In 1932, two months after Budmor’s father died suddenly, his mother moved with Moshe and his two younger sisters to Tel Aviv. “She wanted to bring up her children in his spirit,” said Budmor. Hitler had not yet come to power, and she was able to sell their large house and acquire sufficient funds to build an apartment house on Ben-Yehuda Street and purchase an orange grove, from whose proceeds the family lived.

In Budmor’s progressive grade school in Tel Aviv, he loved his music teacher, Dora Rosolio, one of a group of German Zionists who had moved to Palestine in the 1920s; he said he remembers staying behind each morning after music class to give Rosolio a kiss.

In 1936, Budmor’s mother died of tuberculosis. She had decided not to place her children with her sisters or parents, because “she was a Zionist and a socialist, and they were very bourgeois,” said Budmor. “My mother decided I needed a father figure and needed discipline, so she gave me to these friends of hers in Jerusalem who were very Prussian — and I hated it,” he said, adding that he knew they did love him.

Budmor quit high school after 10th grade to enroll in the Academy of Music in Jerusalem and devote himself entirely to music.

In 1940, with Hitler’s troops in Africa, Budmor felt he couldn’t be in Jerusalem playing the fiddle while the world was going up in flames. When his foster parents would not grant him permission to join the army, he instead had himself assigned to an exposed kibbutz, following the slogan “Laneshek o’lameshek” (“To arms or to the farms”).

After graduating from the academy, he returned to kibbutz life, finding its ideology appealing, eventually joining Kibbutz Hulata on Lake Hula in the North. He was a fisherman for a couple of years, then to protect his hands for violin playing, became a shepherd.

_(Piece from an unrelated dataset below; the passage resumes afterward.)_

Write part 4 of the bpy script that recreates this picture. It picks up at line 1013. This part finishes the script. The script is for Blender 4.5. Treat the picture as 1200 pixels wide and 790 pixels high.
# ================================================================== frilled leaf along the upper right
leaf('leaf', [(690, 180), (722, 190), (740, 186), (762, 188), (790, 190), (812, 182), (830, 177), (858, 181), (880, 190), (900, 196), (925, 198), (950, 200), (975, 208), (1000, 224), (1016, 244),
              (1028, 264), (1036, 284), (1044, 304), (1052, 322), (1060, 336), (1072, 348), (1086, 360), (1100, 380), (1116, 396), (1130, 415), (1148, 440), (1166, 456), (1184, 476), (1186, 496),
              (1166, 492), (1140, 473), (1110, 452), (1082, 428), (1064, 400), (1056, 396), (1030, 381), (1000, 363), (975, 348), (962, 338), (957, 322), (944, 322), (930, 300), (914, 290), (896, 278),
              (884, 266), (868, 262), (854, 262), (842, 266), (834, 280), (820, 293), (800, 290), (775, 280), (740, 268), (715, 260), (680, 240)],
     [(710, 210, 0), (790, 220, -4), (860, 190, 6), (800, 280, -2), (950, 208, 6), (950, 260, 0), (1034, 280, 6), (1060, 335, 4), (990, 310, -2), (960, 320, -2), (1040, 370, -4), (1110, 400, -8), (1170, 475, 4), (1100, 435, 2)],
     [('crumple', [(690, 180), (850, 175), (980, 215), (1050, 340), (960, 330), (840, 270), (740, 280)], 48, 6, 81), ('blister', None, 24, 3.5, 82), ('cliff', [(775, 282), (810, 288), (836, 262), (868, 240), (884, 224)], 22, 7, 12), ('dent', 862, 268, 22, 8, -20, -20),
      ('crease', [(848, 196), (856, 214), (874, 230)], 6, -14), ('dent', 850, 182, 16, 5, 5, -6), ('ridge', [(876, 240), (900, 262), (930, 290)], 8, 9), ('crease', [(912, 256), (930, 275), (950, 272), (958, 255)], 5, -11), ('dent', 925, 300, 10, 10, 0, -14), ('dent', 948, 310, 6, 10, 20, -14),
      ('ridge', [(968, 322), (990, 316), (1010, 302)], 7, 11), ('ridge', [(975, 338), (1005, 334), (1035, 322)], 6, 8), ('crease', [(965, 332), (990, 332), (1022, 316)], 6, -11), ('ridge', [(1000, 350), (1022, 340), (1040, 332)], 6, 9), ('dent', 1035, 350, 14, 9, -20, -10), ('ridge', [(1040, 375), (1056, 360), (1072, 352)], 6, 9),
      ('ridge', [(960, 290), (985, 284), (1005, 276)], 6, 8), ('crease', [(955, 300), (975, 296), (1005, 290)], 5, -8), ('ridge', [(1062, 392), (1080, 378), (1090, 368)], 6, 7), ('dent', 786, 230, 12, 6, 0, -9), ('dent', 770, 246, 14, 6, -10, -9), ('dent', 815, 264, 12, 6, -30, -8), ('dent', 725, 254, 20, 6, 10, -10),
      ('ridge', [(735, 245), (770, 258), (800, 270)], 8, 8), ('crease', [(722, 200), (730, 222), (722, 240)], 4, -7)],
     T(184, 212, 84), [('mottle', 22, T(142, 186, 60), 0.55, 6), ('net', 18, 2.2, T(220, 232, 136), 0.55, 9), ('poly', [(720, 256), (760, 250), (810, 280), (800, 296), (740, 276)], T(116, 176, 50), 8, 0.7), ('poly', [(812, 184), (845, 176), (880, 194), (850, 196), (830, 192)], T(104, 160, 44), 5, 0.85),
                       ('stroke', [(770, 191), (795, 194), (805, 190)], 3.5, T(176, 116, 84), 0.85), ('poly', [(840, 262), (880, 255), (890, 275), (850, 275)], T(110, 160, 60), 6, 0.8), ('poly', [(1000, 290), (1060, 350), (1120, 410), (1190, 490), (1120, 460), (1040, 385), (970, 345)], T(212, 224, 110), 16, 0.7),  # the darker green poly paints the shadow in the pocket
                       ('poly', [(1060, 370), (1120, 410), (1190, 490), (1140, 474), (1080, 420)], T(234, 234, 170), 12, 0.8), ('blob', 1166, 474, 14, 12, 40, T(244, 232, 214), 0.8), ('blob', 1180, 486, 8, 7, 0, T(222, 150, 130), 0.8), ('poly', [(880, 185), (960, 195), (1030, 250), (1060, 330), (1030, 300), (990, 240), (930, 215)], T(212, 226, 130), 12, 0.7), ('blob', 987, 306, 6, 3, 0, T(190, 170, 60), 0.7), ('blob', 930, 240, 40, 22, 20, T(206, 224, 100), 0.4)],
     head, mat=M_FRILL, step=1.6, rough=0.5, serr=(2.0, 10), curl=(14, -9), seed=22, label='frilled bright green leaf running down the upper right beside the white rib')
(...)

At Hulata, he organized a kibbutz choir — his first exposure to teaching amateurs — and in 1954 he founded the Kibbutz Youth Orchestra, bringing together young musicians from many kibbutzim.

Budmor served in the army for a short time during Israel’s War of Independence and then took a job in the central office of the Kibbutz Meuchad movement, organizing choirs and music education in its kibbutz schools.

In 1950 Budmor was accepted on a full tuition scholarship to Juilliard, where he studied choral conducting and orchestral conducting. He supported himself by teaching music at Jewish schools. Eventually he started a trio that traveled the country performing Israeli music.

Still a committed kibbutznik, Budmor returned to Hulata with his wife, Katya Delakova, but eventually left to serve as music director of the Haifa Symphony. In 1958, the couple returned to the United States so that Delakova, a pioneering dancer and choreographer, would not lose her U.S. citizenship. She died in 1991.

At first Budmor cobbled together part-time jobs, including as conductor of the Bronx Symphony Orchestra. After losing a plum job with the Sarasota Symphony because he did not have a college degree, he earned bachelor’s and master’s degrees in music education and a doctorate in composition from Columbia’s Teachers College.

In 1965 Budmor became an associate professor at Trenton State College, now the College of New Jersey. He also taught workshops in Europe, Israel, and the United States. Retired since 1989, he is a longstanding member of the library minyan that meets at The Jewish Center of Princeton.

Budmor’s birthday concert will include “Havdalah,” a string quartet; four songs based on texts by Walt Whitman; a dance fantasia based on an Eastern European-Jewish and a Bedouin dance; two pieces written in honor of friends’ 90th birthdays; “Spring Song” from the biblical Song of Songs; and a piano piece celebrating his love for his late second wife, Lea Lerner.